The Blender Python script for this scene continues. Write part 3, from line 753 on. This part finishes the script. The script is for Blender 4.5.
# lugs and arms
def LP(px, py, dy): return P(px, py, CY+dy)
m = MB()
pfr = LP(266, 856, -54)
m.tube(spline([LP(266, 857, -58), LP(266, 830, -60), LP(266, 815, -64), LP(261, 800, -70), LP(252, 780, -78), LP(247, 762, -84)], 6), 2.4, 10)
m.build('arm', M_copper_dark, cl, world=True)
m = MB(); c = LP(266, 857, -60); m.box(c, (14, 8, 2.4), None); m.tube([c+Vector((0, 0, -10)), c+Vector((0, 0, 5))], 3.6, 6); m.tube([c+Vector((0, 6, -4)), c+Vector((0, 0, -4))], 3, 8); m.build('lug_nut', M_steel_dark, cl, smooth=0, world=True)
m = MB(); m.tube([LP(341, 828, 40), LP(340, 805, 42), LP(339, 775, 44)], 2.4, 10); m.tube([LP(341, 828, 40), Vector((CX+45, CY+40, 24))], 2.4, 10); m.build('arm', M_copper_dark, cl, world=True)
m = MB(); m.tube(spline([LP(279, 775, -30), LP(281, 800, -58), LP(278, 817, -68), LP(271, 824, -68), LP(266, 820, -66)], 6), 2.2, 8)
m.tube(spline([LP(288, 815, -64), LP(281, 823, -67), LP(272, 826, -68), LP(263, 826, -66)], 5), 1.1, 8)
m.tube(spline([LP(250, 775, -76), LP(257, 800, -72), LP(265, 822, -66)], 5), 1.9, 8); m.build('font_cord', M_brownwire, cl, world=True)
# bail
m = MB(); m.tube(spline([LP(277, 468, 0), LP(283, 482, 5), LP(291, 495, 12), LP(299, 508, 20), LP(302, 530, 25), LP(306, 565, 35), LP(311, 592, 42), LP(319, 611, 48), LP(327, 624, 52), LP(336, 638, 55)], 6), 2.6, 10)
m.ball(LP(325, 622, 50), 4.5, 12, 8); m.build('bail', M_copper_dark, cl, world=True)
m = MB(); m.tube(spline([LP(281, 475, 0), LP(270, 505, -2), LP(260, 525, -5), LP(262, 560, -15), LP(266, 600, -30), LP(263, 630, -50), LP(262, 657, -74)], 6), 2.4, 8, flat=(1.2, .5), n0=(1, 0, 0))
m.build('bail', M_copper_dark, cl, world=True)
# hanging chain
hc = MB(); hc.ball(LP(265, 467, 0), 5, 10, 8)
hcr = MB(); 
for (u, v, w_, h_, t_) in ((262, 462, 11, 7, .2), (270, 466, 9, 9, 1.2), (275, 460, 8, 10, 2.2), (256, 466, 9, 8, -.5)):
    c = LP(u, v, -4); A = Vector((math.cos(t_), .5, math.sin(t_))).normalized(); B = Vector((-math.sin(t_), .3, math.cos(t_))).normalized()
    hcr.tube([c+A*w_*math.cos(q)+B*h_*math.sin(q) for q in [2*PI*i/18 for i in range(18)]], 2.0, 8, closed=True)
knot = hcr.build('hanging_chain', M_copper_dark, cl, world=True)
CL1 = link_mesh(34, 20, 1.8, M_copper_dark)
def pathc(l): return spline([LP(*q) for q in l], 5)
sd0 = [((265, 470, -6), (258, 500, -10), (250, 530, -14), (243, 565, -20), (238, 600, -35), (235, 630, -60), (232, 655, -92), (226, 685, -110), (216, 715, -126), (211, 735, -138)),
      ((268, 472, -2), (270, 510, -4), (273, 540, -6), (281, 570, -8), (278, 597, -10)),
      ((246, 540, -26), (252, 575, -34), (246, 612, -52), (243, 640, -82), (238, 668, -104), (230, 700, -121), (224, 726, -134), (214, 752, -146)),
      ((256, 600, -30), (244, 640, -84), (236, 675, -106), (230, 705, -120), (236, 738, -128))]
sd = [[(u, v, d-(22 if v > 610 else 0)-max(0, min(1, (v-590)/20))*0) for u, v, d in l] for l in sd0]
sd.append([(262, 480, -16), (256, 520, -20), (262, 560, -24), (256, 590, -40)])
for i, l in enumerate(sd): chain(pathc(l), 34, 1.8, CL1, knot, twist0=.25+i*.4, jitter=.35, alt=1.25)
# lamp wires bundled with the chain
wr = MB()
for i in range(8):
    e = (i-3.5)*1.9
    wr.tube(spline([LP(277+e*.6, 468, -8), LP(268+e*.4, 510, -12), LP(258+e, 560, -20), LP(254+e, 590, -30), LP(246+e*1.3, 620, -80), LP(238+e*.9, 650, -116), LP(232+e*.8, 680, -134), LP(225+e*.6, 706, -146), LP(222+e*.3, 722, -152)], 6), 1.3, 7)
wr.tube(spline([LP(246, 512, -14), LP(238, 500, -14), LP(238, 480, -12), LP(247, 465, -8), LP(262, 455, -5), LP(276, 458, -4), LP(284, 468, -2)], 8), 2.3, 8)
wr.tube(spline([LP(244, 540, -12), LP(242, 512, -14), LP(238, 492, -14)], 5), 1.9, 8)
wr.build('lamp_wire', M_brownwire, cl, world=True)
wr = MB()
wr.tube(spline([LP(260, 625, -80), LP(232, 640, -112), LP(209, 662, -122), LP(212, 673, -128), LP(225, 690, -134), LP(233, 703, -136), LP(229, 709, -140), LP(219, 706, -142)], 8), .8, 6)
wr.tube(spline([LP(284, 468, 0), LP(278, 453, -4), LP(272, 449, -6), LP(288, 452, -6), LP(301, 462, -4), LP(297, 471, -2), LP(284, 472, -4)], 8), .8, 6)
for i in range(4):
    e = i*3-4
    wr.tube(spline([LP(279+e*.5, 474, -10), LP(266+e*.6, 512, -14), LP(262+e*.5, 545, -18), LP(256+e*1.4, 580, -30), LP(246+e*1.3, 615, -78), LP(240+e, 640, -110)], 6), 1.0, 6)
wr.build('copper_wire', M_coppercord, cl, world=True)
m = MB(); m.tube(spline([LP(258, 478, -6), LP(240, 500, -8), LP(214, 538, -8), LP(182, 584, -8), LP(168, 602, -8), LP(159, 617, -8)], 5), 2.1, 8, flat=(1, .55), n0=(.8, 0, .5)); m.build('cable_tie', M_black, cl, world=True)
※
To be done: Transcribe the material exactly as it reads.

Expected output:
The Blender Python script for this scene continues. Write part 3, from line 753 on. This part finishes the script. The script is for Blender 4.5.
# lugs and arms
def LP(px, py, dy): return P(px, py, CY+dy)
m = MB()
pfr = LP(266, 856, -54)
m.tube(spline([LP(266, 857, -58), LP(266, 830, -60), LP(266, 815, -64), LP(261, 800, -70), LP(252, 780, -78), LP(247, 762, -84)], 6), 2.4, 10)
m.build('arm', M_copper_dark, cl, world=True)
m = MB(); c = LP(266, 857, -60); m.box(c, (14, 8, 2.4), None); m.tube([c+Vector((0, 0, -10)), c+Vector((0, 0, 5))], 3.6, 6); m.tube([c+Vector((0, 6, -4)), c+Vector((0, 0, -4))], 3, 8); m.build('lug_nut', M_steel_dark, cl, smooth=0, world=True)
m = MB(); m.tube([LP(341, 828, 40), LP(340, 805, 42), LP(339, 775, 44)], 2.4, 10); m.tube([LP(341, 828, 40), Vector((CX+45, CY+40, 24))], 2.4, 10); m.build('arm', M_copper_dark, cl, world=True)
m = MB(); m.tube(spline([LP(279, 775, -30), LP(281, 800, -58), LP(278, 817, -68), LP(271, 824, -68), LP(266, 820, -66)], 6), 2.2, 8)
m.tube(spline([LP(288, 815, -64), LP(281, 823, -67), LP(272, 826, -68), LP(263, 826, -66)], 5), 1.1, 8)
m.tube(spline([LP(250, 775, -76), LP(257, 800, -72), LP(265, 822, -66)], 5), 1.9, 8); m.build('font_cord', M_brownwire, cl, world=True)
# bail
m = MB(); m.tube(spline([LP(277, 468, 0), LP(283, 482, 5), LP(291, 495, 12), LP(299, 508, 20), LP(302, 530, 25), LP(306, 565, 35), LP(311, 592, 42), LP(319, 611, 48), LP(327, 624, 52), LP(336, 638, 55)], 6), 2.6, 10)
m.ball(LP(325, 622, 50), 4.5, 12, 8); m.build('bail', M_copper_dark, cl, world=True)
m = MB(); m.tube(spline([LP(281, 475, 0), LP(270, 505, -2), LP(260, 525, -5), LP(262, 560, -15), LP(266, 600, -30), LP(263, 630, -50), LP(262, 657, -74)], 6), 2.4, 8, flat=(1.2, .5), n0=(1, 0, 0))
m.build('bail', M_copper_dark, cl, world=True)
# hanging chain
hc = MB(); hc.ball(LP(265, 467, 0), 5, 10, 8)
hcr = MB(); 
for (u, v, w_, h_, t_) in ((262, 462, 11, 7, .2), (270, 466, 9, 9, 1.2), (275, 460, 8, 10, 2.2), (256, 466, 9, 8, -.5)):
    c = LP(u, v, -4); A = Vector((math.cos(t_), .5, math.sin(t_))).normalized(); B = Vector((-math.sin(t_), .3, math.cos(t_))).normalized()
    hcr.tube([c+A*w_*math.cos(q)+B*h_*math.sin(q) for q in [2*PI*i/18 for i in range(18)]], 2.0, 8, closed=True)
knot = hcr.build('hanging_chain', M_copper_dark, cl, world=True)
CL1 = link_mesh(34, 20, 1.8, M_copper_dark)
def pathc(l): return spline([LP(*q) for q in l], 5)
sd0 = [((265, 470, -6), (258, 500, -10), (250, 530, -14), (243, 565, -20), (238, 600, -35), (235, 630, -60), (232, 655, -92), (226, 685, -110), (216, 715, -126), (211, 735, -138)),
      ((268, 472, -2), (270, 510, -4), (273, 540, -6), (281, 570, -8), (278, 597, -10)),
      ((246, 540, -26), (252, 575, -34), (246, 612, -52), (243, 640, -82), (238, 668, -104), (230, 700, -121), (224, 726, -134), (214, 752, -146)),
      ((256, 600, -30), (244, 640, -84), (236, 675, -106), (230, 705, -120), (236, 738, -128))]
sd = [[(u, v, d-(22 if v > 610 else 0)-max(0, min(1, (v-590)/20))*0) for u, v, d in l] for l in sd0]
sd.append([(262, 480, -16), (256, 520, -20), (262, 560, -24), (256, 590, -40)])
for i, l in enumerate(sd): chain(pathc(l), 34, 1.8, CL1, knot, twist0=.25+i*.4, jitter=.35, alt=1.25)
# lamp wires bundled with the chain
wr = MB()
for i in range(8):
    e = (i-3.5)*1.9
    wr.tube(spline([LP(277+e*.6, 468, -8), LP(268+e*.4, 510, -12), LP(258+e, 560, -20), LP(254+e, 590, -30), LP(246+e*1.3, 620, -80), LP(238+e*.9, 650, -116), LP(232+e*.8, 680, -134), LP(225+e*.6, 706, -146), LP(222+e*.3, 722, -152)], 6), 1.3, 7)
wr.tube(spline([LP(246, 512, -14), LP(238, 500, -14), LP(238, 480, -12), LP(247, 465, -8), LP(262, 455, -5), LP(276, 458, -4), LP(284, 468, -2)], 8), 2.3, 8)
wr.tube(spline([LP(244, 540, -12), LP(242, 512, -14), LP(238, 492, -14)], 5), 1.9, 8)
wr.build('lamp_wire', M_brownwire, cl, world=True)
wr = MB()
wr.tube(spline([LP(260, 625, -80), LP(232, 640, -112), LP(209, 662, -122), LP(212, 673, -128), LP(225, 690, -134), LP(233, 703, -136), LP(229, 709, -140), LP(219, 706, -142)], 8), .8, 6)
wr.tube(spline([LP(284, 468, 0), LP(278, 453, -4), LP(272, 449, -6), LP(288, 452, -6), LP(301, 462, -4), LP(297, 471, -2), LP(284, 472, -4)], 8), .8, 6)
for i in range(4):
    e = i*3-4
    wr.tube(spline([LP(279+e*.5, 474, -10), LP(266+e*.6, 512, -14), LP(262+e*.5, 545, -18), LP(256+e*1.4, 580, -30), LP(246+e*1.3, 615, -78), LP(240+e, 640, -110)], 6), 1.0, 6)
wr.build('copper_wire', M_coppercord, cl, world=True)
m = MB(); m.tube(spline([LP(258, 478, -6), LP(240, 500, -8), LP(214, 538, -8), LP(182, 584, -8), LP(168, 602, -8), LP(159, 617, -8)], 5), 2.1, 8, flat=(1, .55), n0=(.8, 0, .5)); m.build('cable_tie', M_black, cl, world=True)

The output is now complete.